This weekend, Burma will hold one of its most significant elections in recent history.
In the last open election held in Burma Nobel Peace Prize winner Aung San Suu Kyi's National League for Democracy (NLD) won an overwhelming majority of seats in Parliament which prompted the military dictatorship governing the country at that time to nullify the election results. Aung San Suu Kyi was placed under house arrest following the overturning of the elections for 15 years and is barred from holding the presidency of Burma. That said she hasn't acquitted herself over the issue of Muslim's running or voting in the election which is scheduled for this Sunday.
Myanmar's 'Muslim-free' election
Nobel laureate Aung San Suu Kyi "purged" opposition of Muslims ahead of election, senior party member tells Al Jazeera.
Myanmar's main opposition party, led by the Nobel laureate Aung San Suu Kyi, deliberately bypassed Muslim candidates ahead of the November election, a senior party member told Al Jazeera's Investigative Unit.

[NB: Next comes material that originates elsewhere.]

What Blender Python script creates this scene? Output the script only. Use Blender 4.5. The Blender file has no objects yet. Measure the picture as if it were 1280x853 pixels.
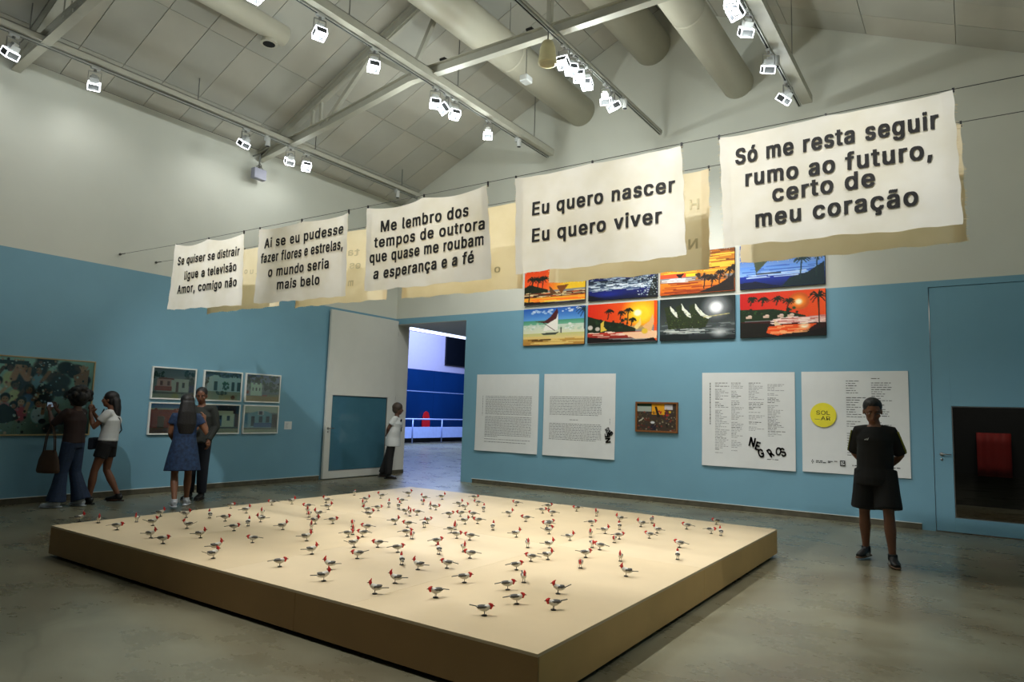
import bpy, bmesh, math, random
import numpy as np
from mathutils import Vector, Matrix, noise

# ------------------------------------------------------------------ camera, world, exposure
SC = bpy.context.scene
COL = SC.collection
H = 1.5
CX, CY = 11.2449, -11.6226
YAW, PITCH, ROLL, F = -0.5981, 0.1051, 0.0303, 847.84
fw = Vector((math.sin(YAW)*math.cos(PITCH), math.cos(YAW)*math.cos(PITCH), math.sin(PITCH)))
rt0 = Vector((math.cos(YAW), -math.sin(YAW), 0)); up0 = rt0.cross(fw)
RT = math.cos(ROLL)*rt0 + math.sin(ROLL)*up0
UP = -math.sin(ROLL)*rt0 + math.cos(ROLL)*up0
CP = Vector((CX, CY, H))
cd = bpy.data.cameras.new('camera'); cam = bpy.data.objects.new('camera', cd); COL.objects.link(cam)
cd.sensor_width = 36.0; cd.lens = F/1280*36.0; cd.clip_end = 100; cd.clip_start = .05
cam.matrix_world = Matrix(((RT.x, UP.x, -fw.x, CX), (RT.y, UP.y, -fw.y, CY), (RT.z, UP.z, -fw.z, H), (0, 0, 0, 1)))
SC.camera = cam

W = bpy.data.worlds.new('world'); SC.world = W; W.use_nodes = True
W.node_tree.nodes['Background'].inputs[0].default_value = (.80, .95, .92, 1)
W.node_tree.nodes['Background'].inputs[1].default_value = .02
SC.view_settings.view_transform = 'Standard'; SC.view_settings.look = 'None'
SC.view_settings.gamma = 1; SC.view_settings.use_curve_mapping = False
SC.view_settings.exposure = 0.0

random.seed(4)

def at(px, py, axis, val):
    """point of the plane axis=val seen at that spot of the reference view (used while laying the scene out)"""
    d = fw + RT*((px-640)/F) - UP*((py-426.5)/F)
    t = (val - CP[axis])/d[axis]
    return CP + d*t
def bw(px, py, y=0.0):
    p = at(px, py, 1, y); return p.x, p.z
def lw(px, py, x=0.0):
    p = at(px, py, 0, x); return p.y, p.z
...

Speaking on the condition of anonymity, the source said Suu Kyi ordered an "Islamic purge" in the National League for Democracy (NLD) to appease growing anti-Muslim sentiment fuelled by hardline Buddhist nationalists.
Not one of the NLD's 1,151 candidates standing for regional and national elections is Muslim, despite there being around five million Muslims - or between 4 and 10 percent of the population - in the country.
There are also no Muslim candidates in the military-backed, governing Union Solidarity and Development Party (USDP) running in what has been billed as the country's first free and fair general election in 25 years.